Opinion

Singin’ tax-cap blues

School districts across New York state are cranking up their whine machines.

They’re upset that Gov. Cuomo and the Legislature had the gall two years ago to insist on a little fiscal prudence — in the form of a property-tax cap.

What’s upsetting them most is that the tax cap seems to be working: Some 99 percent of the districts that stayed within the cap saw voters approve their budgets in May; very few districts tried to bust it.

Now we have sky-is-falling verbiage from the New York State Association of School Business Officials — i.e., the school-district bean-counters — that many districts will go bankrupt within a few years because the tax cap and other clamps on government spending have forced them to tighten their belts and, in some cases, use their rainy day funds.

Chicken Little, call your school board.

The fact is, most school districts are run by elected boards and their appointed superintendents and bureaucrats. They routinely hand fat contracts to teachers unions in good times and then recoil in horror at the notion of closing the cash register in tough times.

Now that property taxpayers finally have said, “Enough already,” districts are struggling with the new reality and are looking for a scapegoat. They should stop.

It’s self-evidently true that districts could use more freedom from special-interest-driven mandates from Albany — especially the so-called Triborough Amendment, an albatross that gives unions far too much leverage in negotiating contracts.

If Gov.
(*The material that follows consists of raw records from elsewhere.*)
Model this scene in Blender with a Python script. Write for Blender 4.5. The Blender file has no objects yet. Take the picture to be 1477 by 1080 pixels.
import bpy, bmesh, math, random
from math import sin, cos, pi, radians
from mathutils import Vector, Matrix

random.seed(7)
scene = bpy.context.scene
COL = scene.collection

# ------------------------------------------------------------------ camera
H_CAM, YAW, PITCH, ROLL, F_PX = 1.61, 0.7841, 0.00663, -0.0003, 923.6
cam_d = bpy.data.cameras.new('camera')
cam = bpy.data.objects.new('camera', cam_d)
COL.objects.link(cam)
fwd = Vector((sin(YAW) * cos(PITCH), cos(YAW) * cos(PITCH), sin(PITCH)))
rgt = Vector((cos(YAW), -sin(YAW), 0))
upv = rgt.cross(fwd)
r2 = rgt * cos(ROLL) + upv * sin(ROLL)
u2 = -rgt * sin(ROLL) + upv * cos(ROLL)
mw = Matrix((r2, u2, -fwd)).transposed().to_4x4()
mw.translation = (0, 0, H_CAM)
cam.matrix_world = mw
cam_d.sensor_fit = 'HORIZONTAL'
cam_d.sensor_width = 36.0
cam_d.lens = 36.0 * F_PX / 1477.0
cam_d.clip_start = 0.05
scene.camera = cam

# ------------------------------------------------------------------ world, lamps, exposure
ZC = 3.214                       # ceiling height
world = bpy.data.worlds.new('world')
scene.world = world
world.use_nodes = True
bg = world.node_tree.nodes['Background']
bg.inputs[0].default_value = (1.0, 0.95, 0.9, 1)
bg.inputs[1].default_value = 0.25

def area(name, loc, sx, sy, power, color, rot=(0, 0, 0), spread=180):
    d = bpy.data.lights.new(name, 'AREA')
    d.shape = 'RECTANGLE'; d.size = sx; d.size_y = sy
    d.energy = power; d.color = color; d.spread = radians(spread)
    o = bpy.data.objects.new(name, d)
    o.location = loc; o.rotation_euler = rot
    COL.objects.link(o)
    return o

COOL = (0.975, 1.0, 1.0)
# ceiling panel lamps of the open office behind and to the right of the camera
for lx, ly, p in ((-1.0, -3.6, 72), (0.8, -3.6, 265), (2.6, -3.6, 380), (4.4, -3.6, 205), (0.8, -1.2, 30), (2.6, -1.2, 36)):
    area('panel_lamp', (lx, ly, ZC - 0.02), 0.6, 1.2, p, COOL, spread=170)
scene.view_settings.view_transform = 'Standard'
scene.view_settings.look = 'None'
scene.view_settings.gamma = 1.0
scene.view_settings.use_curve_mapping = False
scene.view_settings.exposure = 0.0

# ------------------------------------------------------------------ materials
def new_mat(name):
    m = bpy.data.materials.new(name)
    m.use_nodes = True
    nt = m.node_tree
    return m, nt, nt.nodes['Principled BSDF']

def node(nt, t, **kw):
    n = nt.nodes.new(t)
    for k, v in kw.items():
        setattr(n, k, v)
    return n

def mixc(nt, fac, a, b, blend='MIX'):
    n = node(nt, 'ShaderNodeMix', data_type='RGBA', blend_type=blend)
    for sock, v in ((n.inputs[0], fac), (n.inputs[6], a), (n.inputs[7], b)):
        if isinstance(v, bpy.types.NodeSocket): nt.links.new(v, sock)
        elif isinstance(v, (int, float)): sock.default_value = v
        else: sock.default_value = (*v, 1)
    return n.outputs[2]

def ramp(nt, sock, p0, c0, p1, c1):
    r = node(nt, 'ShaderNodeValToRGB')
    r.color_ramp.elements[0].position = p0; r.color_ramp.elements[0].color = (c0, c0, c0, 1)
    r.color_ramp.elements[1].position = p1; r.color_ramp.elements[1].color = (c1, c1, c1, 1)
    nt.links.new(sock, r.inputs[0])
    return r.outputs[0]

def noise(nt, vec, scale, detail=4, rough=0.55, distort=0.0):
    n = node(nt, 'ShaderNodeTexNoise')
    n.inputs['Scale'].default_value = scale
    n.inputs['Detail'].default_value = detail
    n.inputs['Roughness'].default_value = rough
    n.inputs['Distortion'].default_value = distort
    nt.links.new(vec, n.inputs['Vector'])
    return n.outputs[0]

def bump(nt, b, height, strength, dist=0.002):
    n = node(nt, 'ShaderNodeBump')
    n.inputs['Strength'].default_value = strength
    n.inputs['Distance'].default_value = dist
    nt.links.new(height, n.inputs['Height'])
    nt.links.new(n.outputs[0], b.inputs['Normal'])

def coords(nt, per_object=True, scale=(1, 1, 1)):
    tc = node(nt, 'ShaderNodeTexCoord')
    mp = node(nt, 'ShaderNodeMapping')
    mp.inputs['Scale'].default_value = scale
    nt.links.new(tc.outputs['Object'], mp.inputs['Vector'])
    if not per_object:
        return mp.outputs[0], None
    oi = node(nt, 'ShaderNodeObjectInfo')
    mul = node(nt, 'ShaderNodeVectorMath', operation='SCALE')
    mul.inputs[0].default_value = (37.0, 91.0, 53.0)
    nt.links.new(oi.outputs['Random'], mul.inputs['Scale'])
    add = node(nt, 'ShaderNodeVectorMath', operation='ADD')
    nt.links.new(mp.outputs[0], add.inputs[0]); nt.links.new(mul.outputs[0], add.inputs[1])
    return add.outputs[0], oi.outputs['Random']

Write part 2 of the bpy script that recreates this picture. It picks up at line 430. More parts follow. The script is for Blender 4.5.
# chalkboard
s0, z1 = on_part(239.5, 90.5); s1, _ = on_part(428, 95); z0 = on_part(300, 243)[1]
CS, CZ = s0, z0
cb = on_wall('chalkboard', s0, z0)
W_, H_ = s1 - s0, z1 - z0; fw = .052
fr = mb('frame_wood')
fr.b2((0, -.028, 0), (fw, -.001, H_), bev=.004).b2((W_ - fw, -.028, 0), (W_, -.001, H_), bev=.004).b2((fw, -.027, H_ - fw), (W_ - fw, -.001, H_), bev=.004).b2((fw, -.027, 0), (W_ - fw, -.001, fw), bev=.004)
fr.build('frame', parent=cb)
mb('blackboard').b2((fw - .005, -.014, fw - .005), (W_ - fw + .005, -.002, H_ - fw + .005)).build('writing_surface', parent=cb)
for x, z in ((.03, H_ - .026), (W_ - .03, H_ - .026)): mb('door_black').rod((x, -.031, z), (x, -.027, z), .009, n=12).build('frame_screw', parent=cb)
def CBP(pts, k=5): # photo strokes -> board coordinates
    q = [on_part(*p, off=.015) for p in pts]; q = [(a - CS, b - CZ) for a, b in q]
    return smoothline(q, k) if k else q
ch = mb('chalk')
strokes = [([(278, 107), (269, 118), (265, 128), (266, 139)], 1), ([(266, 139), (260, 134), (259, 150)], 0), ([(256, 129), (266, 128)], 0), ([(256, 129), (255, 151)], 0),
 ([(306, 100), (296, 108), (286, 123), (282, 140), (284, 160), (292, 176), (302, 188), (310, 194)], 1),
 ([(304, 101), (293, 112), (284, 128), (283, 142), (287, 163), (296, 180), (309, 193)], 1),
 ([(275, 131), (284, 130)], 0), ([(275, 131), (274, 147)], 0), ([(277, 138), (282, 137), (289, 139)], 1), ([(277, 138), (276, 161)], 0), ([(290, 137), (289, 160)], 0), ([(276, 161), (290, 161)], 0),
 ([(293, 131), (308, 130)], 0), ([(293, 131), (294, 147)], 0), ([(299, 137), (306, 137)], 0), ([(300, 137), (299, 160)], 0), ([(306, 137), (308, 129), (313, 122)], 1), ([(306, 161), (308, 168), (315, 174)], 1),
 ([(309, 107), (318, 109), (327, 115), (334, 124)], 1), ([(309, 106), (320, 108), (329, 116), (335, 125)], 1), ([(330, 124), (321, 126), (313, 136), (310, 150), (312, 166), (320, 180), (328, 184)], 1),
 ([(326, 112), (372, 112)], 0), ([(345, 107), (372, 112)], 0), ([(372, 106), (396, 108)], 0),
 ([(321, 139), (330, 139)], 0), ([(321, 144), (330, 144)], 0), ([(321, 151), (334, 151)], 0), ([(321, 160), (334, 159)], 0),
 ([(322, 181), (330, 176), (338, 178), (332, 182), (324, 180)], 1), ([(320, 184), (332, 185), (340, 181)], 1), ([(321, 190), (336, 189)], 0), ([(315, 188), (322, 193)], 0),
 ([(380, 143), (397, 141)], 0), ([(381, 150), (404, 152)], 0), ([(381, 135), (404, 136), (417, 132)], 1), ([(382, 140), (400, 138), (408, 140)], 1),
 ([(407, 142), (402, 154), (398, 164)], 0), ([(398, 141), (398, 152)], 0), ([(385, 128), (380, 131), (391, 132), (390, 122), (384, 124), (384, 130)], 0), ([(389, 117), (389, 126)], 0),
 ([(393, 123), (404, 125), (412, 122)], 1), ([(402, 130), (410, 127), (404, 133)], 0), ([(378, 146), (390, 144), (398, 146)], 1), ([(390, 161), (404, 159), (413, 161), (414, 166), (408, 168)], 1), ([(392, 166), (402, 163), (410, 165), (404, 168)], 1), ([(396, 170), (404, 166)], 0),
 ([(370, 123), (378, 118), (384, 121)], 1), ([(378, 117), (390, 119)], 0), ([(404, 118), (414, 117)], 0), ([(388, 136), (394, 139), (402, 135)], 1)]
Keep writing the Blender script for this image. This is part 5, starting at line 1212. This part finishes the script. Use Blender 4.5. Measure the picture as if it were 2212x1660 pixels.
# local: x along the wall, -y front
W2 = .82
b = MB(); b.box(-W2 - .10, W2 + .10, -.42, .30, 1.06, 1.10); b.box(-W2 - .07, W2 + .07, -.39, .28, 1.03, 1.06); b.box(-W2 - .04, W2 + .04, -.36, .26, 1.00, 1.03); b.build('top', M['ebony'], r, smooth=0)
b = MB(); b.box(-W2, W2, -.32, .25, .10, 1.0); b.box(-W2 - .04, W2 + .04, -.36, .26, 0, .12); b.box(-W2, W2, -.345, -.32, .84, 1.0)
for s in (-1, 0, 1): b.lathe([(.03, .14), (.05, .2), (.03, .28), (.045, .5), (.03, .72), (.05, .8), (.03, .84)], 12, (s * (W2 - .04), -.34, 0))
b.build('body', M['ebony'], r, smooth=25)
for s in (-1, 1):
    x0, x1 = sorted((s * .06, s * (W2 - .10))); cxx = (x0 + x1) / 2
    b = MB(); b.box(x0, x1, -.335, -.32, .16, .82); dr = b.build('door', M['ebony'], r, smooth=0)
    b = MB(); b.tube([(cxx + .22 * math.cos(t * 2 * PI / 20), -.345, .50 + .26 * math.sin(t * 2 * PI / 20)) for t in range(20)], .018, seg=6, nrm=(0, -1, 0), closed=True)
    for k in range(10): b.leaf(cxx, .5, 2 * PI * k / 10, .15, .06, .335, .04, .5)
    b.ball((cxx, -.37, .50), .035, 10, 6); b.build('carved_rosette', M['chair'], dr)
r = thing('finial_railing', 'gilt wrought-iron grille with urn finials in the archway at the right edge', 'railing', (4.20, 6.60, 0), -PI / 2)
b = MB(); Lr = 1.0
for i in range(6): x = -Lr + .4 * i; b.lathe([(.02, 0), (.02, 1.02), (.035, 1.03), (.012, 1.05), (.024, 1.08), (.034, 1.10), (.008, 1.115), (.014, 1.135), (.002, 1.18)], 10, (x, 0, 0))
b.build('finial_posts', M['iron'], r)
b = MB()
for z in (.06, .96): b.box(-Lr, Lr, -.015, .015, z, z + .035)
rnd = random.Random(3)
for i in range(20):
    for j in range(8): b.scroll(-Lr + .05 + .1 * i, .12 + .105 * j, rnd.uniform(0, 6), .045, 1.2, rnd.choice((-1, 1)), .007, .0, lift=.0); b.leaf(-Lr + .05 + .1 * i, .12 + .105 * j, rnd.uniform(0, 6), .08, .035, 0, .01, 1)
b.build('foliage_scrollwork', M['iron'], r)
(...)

Cuomo wants to be the taxpayers’ lobbyist as well as the students’, reducing these mandates should be Recommendation No. 1 from his high-powered education commission.

But the districts have to step up and fight the fight, too.

If the last two years in New York have taught any worthwhile lesson, it’s that taxpayers are sick of picking up the tab for government programs that aren’t working.

They like their schools — but even that has a limit.

School districts should stop whining about the tax cap, live within their means — and steal a page from the Cuomo playbook: Take their battle to the public.

Albany could do its part by relieving districts from Triborough and other costly mandates.